Consumer confidence 'nudging up'

There was a clear division in consumer confidence emerging on either side of the Tasman, ANZ chief economist Cameron Bagrie said yesterday.

New Zealand's trend had been from strong to stronger while Australia's had been the reverse.

Mr Bagrie was commenting on the latest ANZ-Roy Morgan Consumer Confidence Index, which has confidence ''nudging up'' in April to 128.8 from 126.6 in March.

Stripping out seasonal impacts, the index showed a one point lift.

''That's trivial but it's really about holding on to levels of elevation.''

Consumers should feel cheerful, he said.

House prices kept rising, employment was on the way up, interest rates were low, a high dollar made imported products cheaper and Gold Coast holidays were now cheaper with the the kiwi and Australian dollar close to parity.

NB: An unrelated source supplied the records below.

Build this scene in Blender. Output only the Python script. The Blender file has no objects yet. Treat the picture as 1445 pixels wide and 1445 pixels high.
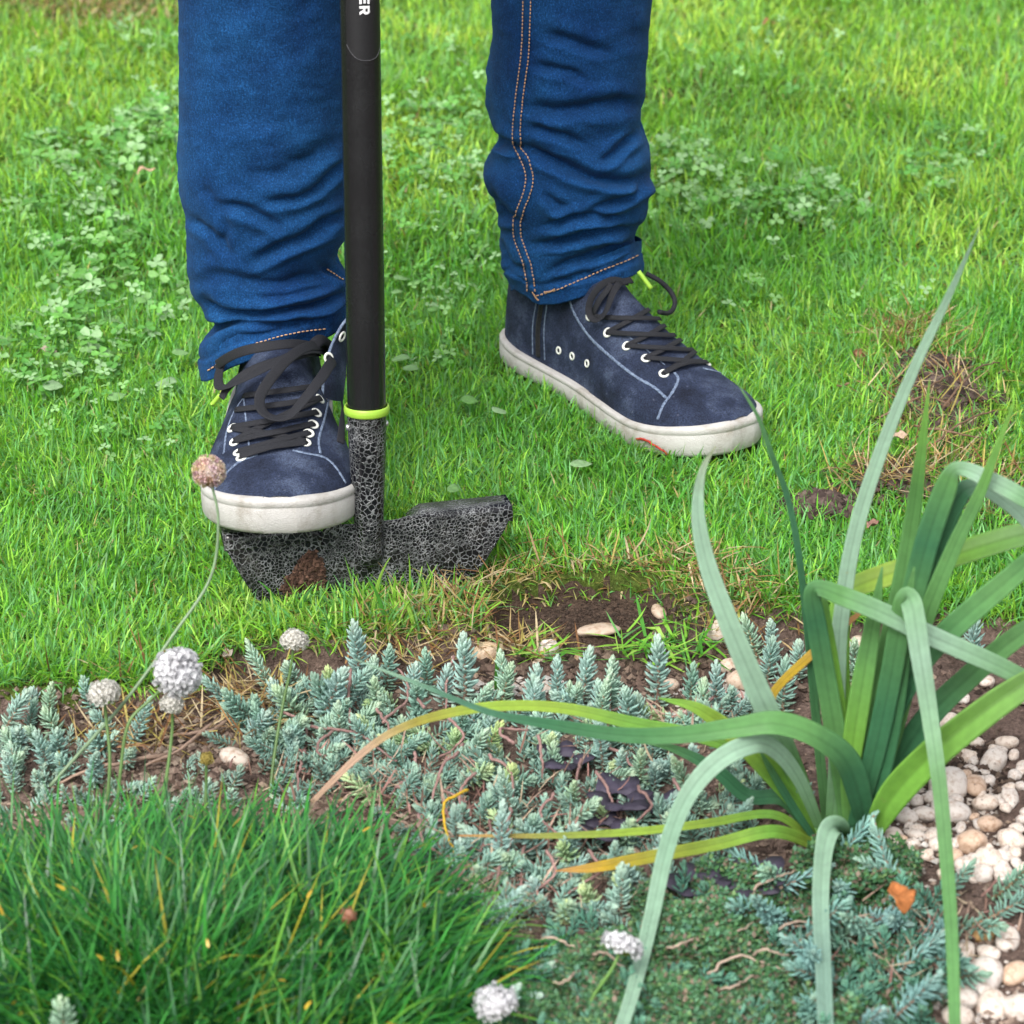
import bpy, bmesh, math, random
import numpy as np
from mathutils import Vector, Matrix
from mathutils.bvhtree import BVHTree

random.seed(7); rng = np.random.default_rng(11)
scene = bpy.context.scene
col = scene.collection

# ------------------------------------------------------------------ camera
CAM = np.array([0.0, -1.82, 0.90]); PITCH = math.radians(25.0); HF = math.radians(10.5)
cam_d = bpy.data.cameras.new('camera'); cam_d.sensor_width = 36.0
cam_d.lens = 18.0 / math.tan(HF); cam_d.clip_start = 0.02; cam_d.clip_end = 1000.0
cam_d.dof.use_dof = True; cam_d.dof.focus_distance = 2.06; cam_d.dof.aperture_fstop = 12.0
cam_d.dof.aperture_blades = 7
cam_o = bpy.data.objects.new('camera', cam_d); col.objects.link(cam_o)
cam_o.location = CAM; cam_o.rotation_euler = (math.pi/2 - PITCH, 0, 0)
scene.camera = cam_o
# ------------------------------------------------------------------ daylight, overcast
SUN_EL, SUN_AZ = math.radians(52), math.radians(205)      # azimuth the light comes from (0 = +Y, clockwise)
w = bpy.data.worlds.new('World'); scene.world = w; w.use_nodes = True
nt = w.node_tree; nt.nodes.clear()
sky = nt.nodes.new('ShaderNodeTexSky'); sky.sky_type = 'NISHITA'; sky.sun_disc = False
sky.sun_elevation = SUN_EL; sky.sun_rotation = SUN_AZ; sky.dust_density = 4.0
hs = nt.nodes.new('ShaderNodeHueSaturation'); hs.inputs['Saturation'].default_value = 0.22
bg = nt.nodes.new('ShaderNodeBackground'); bg.inputs['Strength'].default_value = 0.135
ow = nt.nodes.new('ShaderNodeOutputWorld')
nt.links.new(sky.outputs[0], hs.inputs['Color']); nt.links.new(hs.outputs[0], bg.inputs[0]); nt.links.new(bg.outputs[0], ow.inputs[0])
sd = bpy.data.lights.new('sun', 'SUN'); sd.energy = 1.5; sd.angle = math.radians(30); sd.color = (1.0, 0.965, 0.91)
so = bpy.data.objects.new('sun', sd); col.objects.link(so)
sdir = Vector((math.sin(SUN_AZ)*math.cos(SUN_EL), math.cos(SUN_AZ)*math.cos(SUN_EL), math.sin(SUN_EL)))
so.rotation_euler = sdir.to_track_quat('Z', 'Y').to_euler(); so.location = (0, -2, 4)
vs = scene.view_settings; vs.view_transform = 'Standard'; vs.look = 'None'; vs.gamma = 1.0
vs.exposure = 1.0; vs.use_curve_mapping = False
scene.render.engine = 'CYCLES'
scene.cycles.max_bounces = 5; scene.cycles.transparent_max_bounces = 4
scene.cycles.use_denoising = True

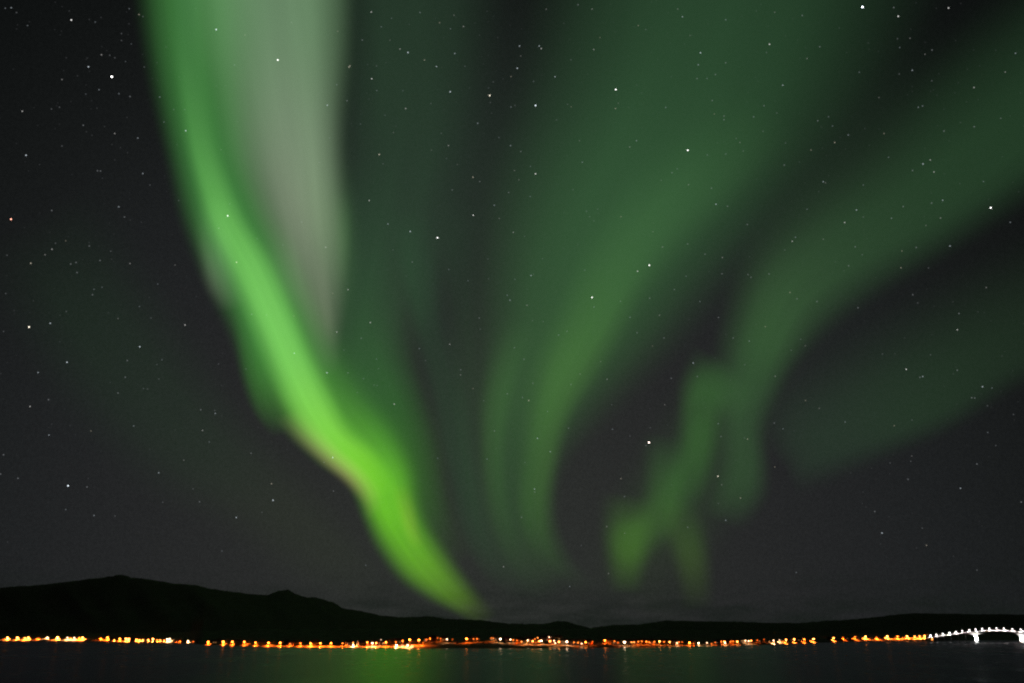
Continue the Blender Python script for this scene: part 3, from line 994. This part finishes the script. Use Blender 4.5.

The economy remained on track for 3% real economic growth over the year ahead.

That sort of growth was more than enough to keep the economic wheels turning, employment rising and wage gains accruing.

Success could breed more success and the feel-good factor, Mr Bagrie said.

Potential spoilers included the ''stratospheric'' New Zealand dollar and low dairy payout undermining incomes, a potential macro-prudential response to calm Auckland's property exuberance and the normal hand-wringing over the global scene.

Across the survey, inflation nuances were heading in contrasting directions, he said.

General consumer price inflation expectations eased from 3.1% to 2.8%, still well above the middle of the Reserve Bank's 1% to 3% target but such surveys tended to have a positive bias.

Importantly, the result was the lowest in the survey's history and the directional signal was as important as the level itself.

However, house price expectations remained elevated at 5%.